Bill Meek, is the owner and director emeritus of the Harmon-Meek Gallery in Naples. He wanted to bring the work of American Master Robert Vickrey to his alma mater, Florida Southern College in Lakeland. Meek was friends with Vickrey for 30 years. And tomorrow night, Sept. 11, Meek will lead a walking tour of the Vickrey exhibition.
Robert Vickrey made his name painting the faces of the famous for the cover of Time Magazine, like the one of the famously reclusive author J-D Salinger and Civil Rights Leader Martin Luther King Junior. He jetted all over the world to create these paintings.
But in his other work, the faces aren't quite so "face forward." They are in profile, half in shadow or looking down, almost doing anything they can do---not to look at you.
He is also known for repeating motifs such as nuns and bicycles in his paintings.
In an 1990 video from the Orleans Historical Society on Cape Cod, Vickrey said it was always a challenge to encounter new people who asked, "so what do you do?"
"And I sort of sigh, because I know when I tell them, they are not going to believe me, so I tell them I paint nuns and bicycles and old brick walls," he said.
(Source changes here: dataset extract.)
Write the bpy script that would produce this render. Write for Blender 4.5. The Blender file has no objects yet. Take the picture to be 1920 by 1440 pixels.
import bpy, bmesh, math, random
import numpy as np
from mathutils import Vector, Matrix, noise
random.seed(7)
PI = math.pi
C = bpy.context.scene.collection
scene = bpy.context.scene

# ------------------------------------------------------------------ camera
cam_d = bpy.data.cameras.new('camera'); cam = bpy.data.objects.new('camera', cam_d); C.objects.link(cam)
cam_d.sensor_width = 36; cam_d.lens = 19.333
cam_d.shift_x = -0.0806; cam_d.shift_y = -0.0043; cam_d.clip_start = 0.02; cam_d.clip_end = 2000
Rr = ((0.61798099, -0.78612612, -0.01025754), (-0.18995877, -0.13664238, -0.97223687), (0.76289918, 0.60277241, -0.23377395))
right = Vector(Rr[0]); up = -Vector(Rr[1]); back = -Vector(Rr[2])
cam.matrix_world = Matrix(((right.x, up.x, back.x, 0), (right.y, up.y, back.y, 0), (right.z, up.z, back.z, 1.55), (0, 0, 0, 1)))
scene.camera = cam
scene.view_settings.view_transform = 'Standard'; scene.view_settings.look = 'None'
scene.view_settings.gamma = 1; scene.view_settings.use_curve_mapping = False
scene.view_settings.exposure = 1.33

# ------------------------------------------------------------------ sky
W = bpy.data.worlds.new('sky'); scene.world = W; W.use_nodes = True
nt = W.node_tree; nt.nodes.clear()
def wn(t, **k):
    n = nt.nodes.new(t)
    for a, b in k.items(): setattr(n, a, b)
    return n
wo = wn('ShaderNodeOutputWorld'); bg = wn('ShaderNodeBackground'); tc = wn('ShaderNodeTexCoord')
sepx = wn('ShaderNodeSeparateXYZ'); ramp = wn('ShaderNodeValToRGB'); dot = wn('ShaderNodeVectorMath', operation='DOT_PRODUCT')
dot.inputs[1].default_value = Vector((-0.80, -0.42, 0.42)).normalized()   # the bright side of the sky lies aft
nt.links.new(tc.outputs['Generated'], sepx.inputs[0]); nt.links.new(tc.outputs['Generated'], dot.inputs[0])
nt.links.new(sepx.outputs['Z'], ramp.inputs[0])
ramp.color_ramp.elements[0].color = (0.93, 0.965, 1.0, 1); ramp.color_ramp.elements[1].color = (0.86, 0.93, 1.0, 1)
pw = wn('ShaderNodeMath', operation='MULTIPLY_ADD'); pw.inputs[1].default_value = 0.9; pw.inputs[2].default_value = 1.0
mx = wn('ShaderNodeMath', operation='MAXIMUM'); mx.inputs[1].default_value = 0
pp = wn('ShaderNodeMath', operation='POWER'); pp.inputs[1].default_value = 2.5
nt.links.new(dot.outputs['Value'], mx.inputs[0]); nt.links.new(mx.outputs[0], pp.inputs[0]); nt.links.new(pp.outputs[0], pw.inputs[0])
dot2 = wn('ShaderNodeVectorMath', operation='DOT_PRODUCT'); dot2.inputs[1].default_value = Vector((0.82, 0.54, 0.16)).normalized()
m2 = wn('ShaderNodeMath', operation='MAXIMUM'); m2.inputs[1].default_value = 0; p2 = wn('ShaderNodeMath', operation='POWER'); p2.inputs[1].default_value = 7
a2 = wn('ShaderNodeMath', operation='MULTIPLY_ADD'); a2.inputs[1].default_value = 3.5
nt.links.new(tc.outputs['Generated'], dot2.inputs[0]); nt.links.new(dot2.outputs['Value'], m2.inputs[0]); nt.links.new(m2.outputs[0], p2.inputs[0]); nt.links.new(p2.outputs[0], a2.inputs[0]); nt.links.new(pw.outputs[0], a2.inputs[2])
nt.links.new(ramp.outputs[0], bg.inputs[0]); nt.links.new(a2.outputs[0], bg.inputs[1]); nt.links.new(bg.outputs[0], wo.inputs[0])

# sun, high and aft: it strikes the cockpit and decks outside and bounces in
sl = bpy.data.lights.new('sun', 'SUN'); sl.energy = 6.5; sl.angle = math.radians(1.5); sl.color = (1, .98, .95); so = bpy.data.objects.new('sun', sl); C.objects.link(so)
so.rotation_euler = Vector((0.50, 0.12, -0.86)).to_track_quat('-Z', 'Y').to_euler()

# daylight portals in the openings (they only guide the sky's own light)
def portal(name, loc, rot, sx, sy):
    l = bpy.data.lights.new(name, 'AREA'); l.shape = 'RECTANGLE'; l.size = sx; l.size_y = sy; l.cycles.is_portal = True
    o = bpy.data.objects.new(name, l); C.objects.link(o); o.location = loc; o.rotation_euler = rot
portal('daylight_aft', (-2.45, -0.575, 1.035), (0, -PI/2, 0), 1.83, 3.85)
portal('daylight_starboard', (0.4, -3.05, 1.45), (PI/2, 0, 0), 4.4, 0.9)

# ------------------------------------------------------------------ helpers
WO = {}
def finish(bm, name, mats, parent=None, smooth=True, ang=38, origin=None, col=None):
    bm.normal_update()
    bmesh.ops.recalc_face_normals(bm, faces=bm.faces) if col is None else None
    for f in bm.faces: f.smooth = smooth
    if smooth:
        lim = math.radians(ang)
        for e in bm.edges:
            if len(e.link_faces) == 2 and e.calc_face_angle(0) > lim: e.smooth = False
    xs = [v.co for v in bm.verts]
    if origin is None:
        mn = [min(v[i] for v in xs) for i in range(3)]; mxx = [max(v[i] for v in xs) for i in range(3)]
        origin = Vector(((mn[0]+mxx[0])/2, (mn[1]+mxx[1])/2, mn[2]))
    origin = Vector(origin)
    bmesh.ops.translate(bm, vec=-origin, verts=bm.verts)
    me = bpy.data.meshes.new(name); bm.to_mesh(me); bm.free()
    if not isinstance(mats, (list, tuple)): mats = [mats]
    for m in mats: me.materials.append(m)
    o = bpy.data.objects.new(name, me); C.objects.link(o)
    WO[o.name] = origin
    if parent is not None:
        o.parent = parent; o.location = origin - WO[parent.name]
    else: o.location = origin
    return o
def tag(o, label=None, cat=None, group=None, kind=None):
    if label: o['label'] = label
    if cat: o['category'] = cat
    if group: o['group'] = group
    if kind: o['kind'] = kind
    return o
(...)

Bill Meek's gallery is in Naples, where Vickrey lived before his death in 2011 at the age of 84.
Meek said to take his friend's paintings at face value would be to miss the deeper meanings.
"He paints dreams, and when you look at his paintings, some of them are depicting a dreamlike state, and if the figure is doing something and you believe it, then you've fallen into his dream," Meek said.
Meek said it's painted realistically, but it's creating a statement that is imaginary.
Vickrey painted in egg tempera and told the Orleans Historical Society he couldn't remember a time when he didn't paint or draw. His early schooling took place in a one-room schoolhouse in Nevada. He remembers only one teacher for all eight grades.
"And so she couldn't spend more than 20 minutes a day with each grade, and so she would give us crayons and paper and just tell us to draw all day. And so that's all I did for my first couple of years of my schooling was draw," Vickrey said.
His art eventually gave Vickrey brushes with the powerful. One painting made it to the U.S. House of Representative's Speaker Portrait Collection. It's of Former House Speaker Tip O'Neill.
The larger than life figure wanted to be remembered as a more svelte version of himself. Vickrey told O'Neill he'd try.
"So, I finally decided I would paint him in a dark blue suit, against a dark blue wall. (snickers), So that you would see Tip's face and hands and you wouldn't see the rest of him. He kept telling me that he was going to lose 50 pounds in the next few months and would I please paint him that way?" Vickrey said.
Meek said Vickrey's art has a remarkable staying power.
"For a period of 50 straight years, he was never without a major New York Gallery representing him," Meek said.
He said that's a record he believes that very few American artists of even greater fame could match.